The plotting scripts in plots are built into a container named plot that downloads and runs python 3.8. The plots are made with matplotlib and seaborn.
Running the complete set of experiments reported in the paper takes several hundred compute hours and as such, we have provided the option to run fewer repetitions to lessen the computational load. In the paper, each experiment is run 30 times, the trends we show in the paper are clearly seen with fewer samples as well.
Each benchmark is run using the docker run
functionality. We bind the outputfolder of the benchmark to the host results folder to access the csv files outside the container.
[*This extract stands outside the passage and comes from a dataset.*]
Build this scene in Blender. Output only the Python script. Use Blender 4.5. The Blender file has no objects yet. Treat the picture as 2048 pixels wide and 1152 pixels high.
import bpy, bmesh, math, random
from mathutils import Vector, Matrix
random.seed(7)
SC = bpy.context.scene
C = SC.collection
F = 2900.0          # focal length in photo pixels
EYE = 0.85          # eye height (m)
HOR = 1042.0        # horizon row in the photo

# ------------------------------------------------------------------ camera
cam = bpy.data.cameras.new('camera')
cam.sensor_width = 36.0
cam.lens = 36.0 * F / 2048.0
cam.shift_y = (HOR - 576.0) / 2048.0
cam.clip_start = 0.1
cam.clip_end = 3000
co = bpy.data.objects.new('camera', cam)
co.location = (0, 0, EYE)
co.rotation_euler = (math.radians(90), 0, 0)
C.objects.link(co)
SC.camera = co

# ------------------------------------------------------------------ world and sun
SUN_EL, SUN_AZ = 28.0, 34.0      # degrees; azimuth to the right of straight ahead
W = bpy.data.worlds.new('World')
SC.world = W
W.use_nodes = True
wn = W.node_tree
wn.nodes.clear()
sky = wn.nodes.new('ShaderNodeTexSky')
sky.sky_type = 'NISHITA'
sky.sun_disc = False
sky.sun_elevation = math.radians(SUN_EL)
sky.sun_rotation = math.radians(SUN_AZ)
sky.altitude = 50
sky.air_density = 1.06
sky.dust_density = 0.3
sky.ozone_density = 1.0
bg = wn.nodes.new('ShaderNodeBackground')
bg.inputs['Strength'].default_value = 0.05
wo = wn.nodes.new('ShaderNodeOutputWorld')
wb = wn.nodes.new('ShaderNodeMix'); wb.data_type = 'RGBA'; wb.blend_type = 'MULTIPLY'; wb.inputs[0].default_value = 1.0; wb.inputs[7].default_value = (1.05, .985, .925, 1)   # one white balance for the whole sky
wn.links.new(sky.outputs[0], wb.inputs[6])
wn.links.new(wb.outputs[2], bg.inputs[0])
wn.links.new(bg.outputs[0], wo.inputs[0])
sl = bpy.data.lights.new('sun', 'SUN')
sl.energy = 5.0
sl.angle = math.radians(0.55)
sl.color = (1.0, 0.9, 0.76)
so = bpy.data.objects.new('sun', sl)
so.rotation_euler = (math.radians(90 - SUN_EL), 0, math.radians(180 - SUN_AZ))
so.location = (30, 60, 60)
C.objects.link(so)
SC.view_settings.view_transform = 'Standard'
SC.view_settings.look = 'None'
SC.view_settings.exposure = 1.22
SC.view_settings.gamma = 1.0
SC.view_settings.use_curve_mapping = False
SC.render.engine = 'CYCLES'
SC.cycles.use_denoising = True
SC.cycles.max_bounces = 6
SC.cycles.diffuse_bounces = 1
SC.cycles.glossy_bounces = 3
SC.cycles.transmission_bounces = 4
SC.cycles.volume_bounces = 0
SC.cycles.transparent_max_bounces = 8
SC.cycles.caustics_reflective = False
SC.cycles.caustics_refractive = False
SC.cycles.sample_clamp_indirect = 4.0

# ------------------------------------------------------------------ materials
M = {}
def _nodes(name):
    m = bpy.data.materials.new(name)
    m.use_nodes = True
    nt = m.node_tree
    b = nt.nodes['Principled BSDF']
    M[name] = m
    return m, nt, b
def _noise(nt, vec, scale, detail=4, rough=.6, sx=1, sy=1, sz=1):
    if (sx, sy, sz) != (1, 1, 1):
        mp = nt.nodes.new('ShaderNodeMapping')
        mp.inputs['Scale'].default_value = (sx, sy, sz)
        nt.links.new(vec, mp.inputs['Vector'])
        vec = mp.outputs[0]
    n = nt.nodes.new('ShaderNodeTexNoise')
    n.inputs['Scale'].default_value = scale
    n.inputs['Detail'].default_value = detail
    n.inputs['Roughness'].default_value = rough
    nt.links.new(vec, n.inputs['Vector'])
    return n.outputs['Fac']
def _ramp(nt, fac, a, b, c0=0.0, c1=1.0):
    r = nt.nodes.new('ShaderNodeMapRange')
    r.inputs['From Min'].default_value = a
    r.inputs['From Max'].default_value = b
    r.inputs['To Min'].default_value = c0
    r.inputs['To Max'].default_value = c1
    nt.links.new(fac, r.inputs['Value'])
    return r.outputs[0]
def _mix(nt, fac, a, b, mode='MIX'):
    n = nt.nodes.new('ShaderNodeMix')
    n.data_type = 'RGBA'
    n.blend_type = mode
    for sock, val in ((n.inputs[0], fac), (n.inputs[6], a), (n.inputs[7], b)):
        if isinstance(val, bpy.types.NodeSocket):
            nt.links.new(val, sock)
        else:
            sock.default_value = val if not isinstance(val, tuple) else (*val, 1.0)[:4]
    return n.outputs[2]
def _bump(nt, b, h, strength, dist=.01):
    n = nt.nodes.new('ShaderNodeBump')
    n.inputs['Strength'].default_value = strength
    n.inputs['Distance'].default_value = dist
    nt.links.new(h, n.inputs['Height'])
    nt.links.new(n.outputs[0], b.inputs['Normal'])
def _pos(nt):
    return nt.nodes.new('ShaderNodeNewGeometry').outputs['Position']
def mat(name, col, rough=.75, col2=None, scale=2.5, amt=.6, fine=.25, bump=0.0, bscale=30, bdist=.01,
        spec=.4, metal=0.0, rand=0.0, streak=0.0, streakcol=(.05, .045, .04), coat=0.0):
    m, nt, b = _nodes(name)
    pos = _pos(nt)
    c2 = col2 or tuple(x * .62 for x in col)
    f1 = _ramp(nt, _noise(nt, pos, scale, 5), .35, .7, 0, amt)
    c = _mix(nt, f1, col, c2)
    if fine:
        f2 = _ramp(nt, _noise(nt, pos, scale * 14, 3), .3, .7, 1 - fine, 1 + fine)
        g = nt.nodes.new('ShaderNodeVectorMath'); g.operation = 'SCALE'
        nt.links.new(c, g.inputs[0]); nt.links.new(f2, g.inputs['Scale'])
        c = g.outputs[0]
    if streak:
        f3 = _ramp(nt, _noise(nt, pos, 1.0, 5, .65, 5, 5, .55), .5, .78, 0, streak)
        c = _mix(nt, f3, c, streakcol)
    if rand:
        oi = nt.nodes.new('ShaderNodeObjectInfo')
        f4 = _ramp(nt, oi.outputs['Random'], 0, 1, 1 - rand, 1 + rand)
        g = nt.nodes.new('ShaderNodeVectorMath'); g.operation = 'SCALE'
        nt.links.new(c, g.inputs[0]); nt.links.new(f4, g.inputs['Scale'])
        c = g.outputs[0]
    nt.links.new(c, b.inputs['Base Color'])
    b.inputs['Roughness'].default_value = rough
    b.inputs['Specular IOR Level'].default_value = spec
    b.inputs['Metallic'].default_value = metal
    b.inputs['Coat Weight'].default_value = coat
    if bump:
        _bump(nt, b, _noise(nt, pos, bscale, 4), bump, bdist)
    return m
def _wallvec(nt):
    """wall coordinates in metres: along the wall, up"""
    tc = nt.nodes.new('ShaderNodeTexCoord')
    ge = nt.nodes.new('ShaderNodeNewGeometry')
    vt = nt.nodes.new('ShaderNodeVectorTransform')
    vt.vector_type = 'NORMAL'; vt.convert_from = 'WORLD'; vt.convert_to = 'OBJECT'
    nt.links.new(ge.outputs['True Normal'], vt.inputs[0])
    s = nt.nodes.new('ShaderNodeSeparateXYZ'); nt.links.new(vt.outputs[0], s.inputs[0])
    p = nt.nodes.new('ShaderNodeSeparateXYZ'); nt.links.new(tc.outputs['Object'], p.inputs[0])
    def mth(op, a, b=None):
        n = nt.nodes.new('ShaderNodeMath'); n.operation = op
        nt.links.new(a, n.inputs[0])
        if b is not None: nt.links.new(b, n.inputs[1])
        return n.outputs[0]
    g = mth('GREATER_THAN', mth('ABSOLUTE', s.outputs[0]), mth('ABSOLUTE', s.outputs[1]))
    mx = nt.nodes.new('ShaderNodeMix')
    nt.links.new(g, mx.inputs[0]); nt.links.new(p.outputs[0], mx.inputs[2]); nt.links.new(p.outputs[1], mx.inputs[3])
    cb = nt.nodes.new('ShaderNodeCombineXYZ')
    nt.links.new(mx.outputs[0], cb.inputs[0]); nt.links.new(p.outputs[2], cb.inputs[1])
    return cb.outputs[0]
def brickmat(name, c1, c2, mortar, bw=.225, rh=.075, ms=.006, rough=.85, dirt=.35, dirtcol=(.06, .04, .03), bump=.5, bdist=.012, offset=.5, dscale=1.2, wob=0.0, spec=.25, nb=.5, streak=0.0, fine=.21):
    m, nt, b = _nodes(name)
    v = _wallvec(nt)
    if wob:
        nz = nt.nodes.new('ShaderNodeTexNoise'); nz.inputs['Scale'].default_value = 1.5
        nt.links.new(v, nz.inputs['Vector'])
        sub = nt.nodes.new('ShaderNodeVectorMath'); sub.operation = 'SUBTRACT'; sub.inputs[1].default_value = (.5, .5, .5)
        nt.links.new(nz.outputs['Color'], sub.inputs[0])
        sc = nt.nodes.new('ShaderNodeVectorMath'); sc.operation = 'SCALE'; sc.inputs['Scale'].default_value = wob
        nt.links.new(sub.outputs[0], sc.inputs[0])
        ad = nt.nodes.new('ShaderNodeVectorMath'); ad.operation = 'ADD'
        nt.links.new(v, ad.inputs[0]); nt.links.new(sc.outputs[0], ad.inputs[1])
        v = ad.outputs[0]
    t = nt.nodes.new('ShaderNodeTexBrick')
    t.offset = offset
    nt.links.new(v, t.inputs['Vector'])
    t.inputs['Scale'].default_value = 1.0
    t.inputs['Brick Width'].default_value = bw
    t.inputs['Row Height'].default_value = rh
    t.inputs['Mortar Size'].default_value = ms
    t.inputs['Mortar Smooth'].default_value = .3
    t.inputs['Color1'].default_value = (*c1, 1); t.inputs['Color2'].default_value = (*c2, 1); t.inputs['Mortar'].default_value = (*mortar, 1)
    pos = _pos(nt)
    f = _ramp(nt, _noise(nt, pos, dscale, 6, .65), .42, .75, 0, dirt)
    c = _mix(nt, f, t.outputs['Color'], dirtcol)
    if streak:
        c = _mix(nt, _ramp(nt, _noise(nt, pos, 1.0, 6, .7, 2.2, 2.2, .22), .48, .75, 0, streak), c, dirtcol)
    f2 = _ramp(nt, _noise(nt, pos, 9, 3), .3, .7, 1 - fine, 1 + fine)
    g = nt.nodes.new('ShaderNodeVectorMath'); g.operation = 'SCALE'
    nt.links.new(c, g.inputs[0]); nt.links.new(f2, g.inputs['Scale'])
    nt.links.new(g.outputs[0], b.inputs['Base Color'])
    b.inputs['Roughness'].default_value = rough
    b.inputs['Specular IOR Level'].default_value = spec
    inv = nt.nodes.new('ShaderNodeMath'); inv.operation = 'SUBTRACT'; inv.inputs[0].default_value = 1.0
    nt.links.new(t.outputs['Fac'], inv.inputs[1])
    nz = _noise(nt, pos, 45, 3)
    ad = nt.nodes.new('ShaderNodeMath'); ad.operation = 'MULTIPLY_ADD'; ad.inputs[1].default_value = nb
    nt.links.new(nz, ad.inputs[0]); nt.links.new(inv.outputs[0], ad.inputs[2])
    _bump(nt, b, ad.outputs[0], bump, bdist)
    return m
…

# start taco run script and run experiments
docker run -it -v "$(pwd)"/results:/home/taco/build/experiments taco 1
# start interactive bash session
docker run --gpus all -it -v "$(pwd)"/results:/home/shine/artifact/results rise bash
# navigate to repository and run experiments
cd /home/shine
./run_rise.sh 1
./run_ablation.sh 1
If no GPU is available, the benchmarks can be run using an OpenCL CPU runtime environment. However, this can result in different results.
Preparation
# init submodules
git submodule update --init
# build docker
docker build -t rise_cpu ./rise_elevate/rise_elevate_cpu
Run experiments
# start interactive bash session
docker run -it -v "$(pwd)"/results:/home/shine/artifact/results rise_cpu bash
# navigate to repository and run experiments
cd /home/shine
./run_rise.sh 1
./run_ablation.sh 1
There are two plot scripts in the plot docker image. The first script plots the main results (Figure 5 and 7 and Figure 11 [app]). The second script plots the ablation graphs (Figures 8, 9, and 10). The plot scrips are run as
docker run -v "$(pwd)"/results:/app/results -v "$(pwd)"/plots:/app/plots plot
This will plot the data you have in results on host.
The generated plots will be called bar_plot.pdf (Fig. 5), line_plot_small.pdf (Fig. 7), line_plot_large.pdf (Fig. 11), ablation_spmm_1 (Fig. 8), ablation_spmm_2 (Fig. 9), and ablation_rise_1 (Fig. 10).